Stranger still, cooking runs thick in my family. My brother works in a kitchen. My dad is a fantastic cook, and despite his ill-fated attempts to encourage me, he is an equally fantastic teacher. My grandmother spent thirty years of her life cooking for camps around Adelaide. If you attended a camp between 1968 and 2003, chances were you had eaten her food. I admire these people, because I know I could never achieve what they have, in any capacity.
What I have realised is that cooking, like most things in society, spans a spectrum. Cooking, for some, is a significant outlet for creativity and resourcefulness. I feel I land on the lesser side of the spectrum. Cooking feels laborious, mundane.
It wasn’t until recent years that I considered myself extremely lucky, grateful that I have access to food. Even the simplest of things are easy to take for granted. Food is not a privilege that is shared worldwide. Cooking, preparing a meal takes on a different definition in other countries and cultures. A rough 28% of the global population does not have regular access to sufficient food supply. While my youthful ignorance does as much as my current disappointment in universal distributive infrastructure to solve this problem, a newfound gratitude for what I am provided has granted me a more generous outlook on life. It has not, however, increased my motivation to cook.
While globally there are billions of people unsure of their next meal, hunger is a far more local problem than we realise. In January 2023 I began volunteering for a group in the city that served free breakfasts to those who wanted them. This group vied for the establishment of a safe and welcoming community, something I think everyone can appreciate. Each Saturday morning, we would serve but a few simple meals: sausages, bread and bacon egg sandwiches. It was here I would come to cherish food in a way I had not previously. There was still the effort of making the meals, but our customers were far more appreciative, far more friendly, far warmer than the audience I had cooked for prior. Each Saturday morning I witnessed the “milk of human kindness”, as Bill Shakepeare so aptly put, both in volunteers and punters alike. Kurt Vonnegut, on his prisoner-of-war experience in World War II, says “when food came in, the human beings were quiet and trusting and beautiful. They shared.”

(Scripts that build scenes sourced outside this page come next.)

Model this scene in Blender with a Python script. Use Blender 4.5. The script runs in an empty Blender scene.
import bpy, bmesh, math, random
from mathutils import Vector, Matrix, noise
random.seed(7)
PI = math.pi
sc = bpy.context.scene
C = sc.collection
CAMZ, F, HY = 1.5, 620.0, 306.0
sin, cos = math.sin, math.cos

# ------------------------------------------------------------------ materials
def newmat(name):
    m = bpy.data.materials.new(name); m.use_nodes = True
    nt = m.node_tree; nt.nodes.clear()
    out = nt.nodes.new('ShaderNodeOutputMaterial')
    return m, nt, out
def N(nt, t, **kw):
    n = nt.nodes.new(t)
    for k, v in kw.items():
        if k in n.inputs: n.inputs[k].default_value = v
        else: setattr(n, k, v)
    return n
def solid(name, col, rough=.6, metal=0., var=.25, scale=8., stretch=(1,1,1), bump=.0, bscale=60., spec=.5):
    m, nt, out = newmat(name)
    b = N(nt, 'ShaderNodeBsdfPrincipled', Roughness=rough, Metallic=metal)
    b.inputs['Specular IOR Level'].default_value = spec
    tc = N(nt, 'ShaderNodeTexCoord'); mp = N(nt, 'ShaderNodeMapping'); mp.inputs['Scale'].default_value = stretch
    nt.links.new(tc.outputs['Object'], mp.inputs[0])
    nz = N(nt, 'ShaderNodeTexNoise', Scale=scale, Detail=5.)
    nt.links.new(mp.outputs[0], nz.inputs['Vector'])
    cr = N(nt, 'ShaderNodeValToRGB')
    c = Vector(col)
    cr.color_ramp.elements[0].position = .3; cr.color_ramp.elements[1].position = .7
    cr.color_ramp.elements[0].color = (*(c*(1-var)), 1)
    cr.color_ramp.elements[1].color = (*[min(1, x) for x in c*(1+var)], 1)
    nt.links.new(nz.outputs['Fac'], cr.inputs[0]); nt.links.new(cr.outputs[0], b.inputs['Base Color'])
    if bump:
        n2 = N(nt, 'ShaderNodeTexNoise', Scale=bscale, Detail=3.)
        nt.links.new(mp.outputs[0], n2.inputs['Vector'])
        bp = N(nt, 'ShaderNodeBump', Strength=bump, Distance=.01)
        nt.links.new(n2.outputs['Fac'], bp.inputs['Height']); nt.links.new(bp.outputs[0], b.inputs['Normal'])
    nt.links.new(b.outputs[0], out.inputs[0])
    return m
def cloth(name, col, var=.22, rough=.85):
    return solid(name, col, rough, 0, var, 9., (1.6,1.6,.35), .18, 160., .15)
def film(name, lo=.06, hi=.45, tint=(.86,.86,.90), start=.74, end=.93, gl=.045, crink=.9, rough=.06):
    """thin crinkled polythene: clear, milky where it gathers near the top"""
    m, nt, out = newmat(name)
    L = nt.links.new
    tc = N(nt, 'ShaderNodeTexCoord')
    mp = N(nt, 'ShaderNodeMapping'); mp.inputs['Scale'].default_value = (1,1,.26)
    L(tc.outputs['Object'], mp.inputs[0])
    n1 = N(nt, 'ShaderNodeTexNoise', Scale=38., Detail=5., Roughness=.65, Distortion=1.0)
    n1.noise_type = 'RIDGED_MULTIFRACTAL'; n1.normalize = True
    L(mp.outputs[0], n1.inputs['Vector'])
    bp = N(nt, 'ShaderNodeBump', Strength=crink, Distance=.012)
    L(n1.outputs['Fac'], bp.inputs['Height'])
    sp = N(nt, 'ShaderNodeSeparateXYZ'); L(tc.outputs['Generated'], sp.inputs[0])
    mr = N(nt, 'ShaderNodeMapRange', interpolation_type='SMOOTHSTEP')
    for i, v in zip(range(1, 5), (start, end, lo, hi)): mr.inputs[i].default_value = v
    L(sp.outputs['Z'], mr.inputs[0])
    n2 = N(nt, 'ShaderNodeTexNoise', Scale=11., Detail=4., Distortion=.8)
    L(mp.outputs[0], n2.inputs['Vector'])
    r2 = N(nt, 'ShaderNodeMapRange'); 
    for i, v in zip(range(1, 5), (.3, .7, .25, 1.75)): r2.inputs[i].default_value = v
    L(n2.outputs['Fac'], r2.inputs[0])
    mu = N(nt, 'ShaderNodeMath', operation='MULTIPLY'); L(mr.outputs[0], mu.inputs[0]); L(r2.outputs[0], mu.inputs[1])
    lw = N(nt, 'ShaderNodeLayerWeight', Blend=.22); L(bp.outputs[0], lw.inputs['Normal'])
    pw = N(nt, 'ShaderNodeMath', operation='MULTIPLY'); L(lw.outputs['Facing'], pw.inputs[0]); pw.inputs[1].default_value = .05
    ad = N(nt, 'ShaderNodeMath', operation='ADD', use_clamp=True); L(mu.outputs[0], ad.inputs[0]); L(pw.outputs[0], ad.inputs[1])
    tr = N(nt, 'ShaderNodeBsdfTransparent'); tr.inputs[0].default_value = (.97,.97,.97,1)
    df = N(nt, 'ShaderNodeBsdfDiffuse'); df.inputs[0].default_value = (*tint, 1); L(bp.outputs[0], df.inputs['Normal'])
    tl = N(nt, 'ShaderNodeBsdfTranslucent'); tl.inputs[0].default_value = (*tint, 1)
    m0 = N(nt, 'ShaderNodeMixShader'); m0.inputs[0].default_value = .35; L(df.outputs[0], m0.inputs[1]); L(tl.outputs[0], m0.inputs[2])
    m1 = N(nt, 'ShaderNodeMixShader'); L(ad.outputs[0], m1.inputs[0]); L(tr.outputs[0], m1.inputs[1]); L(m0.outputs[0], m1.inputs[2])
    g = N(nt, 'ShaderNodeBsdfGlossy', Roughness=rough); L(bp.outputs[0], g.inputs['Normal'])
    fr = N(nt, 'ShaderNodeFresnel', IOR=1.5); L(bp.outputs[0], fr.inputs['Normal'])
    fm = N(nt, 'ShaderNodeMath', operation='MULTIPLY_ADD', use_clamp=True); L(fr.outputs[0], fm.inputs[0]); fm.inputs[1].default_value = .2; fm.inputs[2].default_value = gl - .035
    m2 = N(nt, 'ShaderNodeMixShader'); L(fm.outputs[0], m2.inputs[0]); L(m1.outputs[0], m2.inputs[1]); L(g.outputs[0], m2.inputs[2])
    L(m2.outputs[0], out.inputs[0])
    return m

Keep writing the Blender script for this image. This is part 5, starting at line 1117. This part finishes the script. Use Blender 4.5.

Among the tumultuous times, the uncertain, the violent and unfortunate, human beings always have a way of seeing to it that we are each cared for, loved, protected. The effort in providing for myself pales in comparison to the satisfaction of providing for someone else. Food is, as Vonnegut says, a vehicle through which love is shared, through which differences are set aside. Those meals I had helped make, shared with strangers, people I had never met, would be the tastiest of my life.
The bacon egg sandwich became one of few beautifully simple symbols for the human condition in all its majesty and terror; it reminds me still of those wonderful sunlit mornings, working, cooking, serving something I thought worth serving. Something worth the effort.